Jenny sneaks into my psyche every now and then even to this day 30 years later and she was in a dream of mine just a few nights ago. It's funny to me that she continually pops into my brain because it's not like I have a photo of her next to my bed and I obsess over here regularly. That isn't the case at all. I don't have any pictures of her at all and the idea that I have in my mind of her are her when she was 15 and I was 17. It's totally innocent stuff. I did reach out to see how she is after she popped into my dreams and thankfully her FB profile was still active. My reason for contacting her the last time I did was the same as it was this time: That she had been in my dreams. I was very careful to make sure that the words I chose were not creepy and reassured her that I wasn't attempting to flirt with her. I have only had a conversation with her twice since we left high school and looking at the timeline of our FB chat I can say that I don't dream of her often, but when I do it is impactful.

It had been nearly 10 years since the last time I reached out to her and as one might expect, a lot changes in that time period. She is still married and don't get the wrong idea... I wasn't hoping that she wouldn't be. This isn't a case of me sitting around and waiting for the one that got away to all of a sudden become available and I am not the kind of person that would ever break up a family. I also wouldn't go after someone that lives 13,000 miles away from me even if the stars did align in that way.

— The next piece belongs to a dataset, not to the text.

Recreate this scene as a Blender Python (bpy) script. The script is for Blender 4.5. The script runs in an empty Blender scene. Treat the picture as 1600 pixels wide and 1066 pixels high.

I think my mind is reminding me about how different things would be for me if I had decided to reach out and like I did in the dream, ask her to go to prom with me. I can kind of predict what would have happened anyway. When I graduated high school I would have moved somewhere far away and forgotten about her and she would have done the same with me. College has a way of doing that to people. That never would have worked out because I have too much wanderlust and she is very devoted to other, more serious things than I am.

It's just funny to me that something so distant would "check in" to my brain once every 5 to 10 years with such regularity only to disappear shortly thereafter.

Does something like this happen to any of you out there?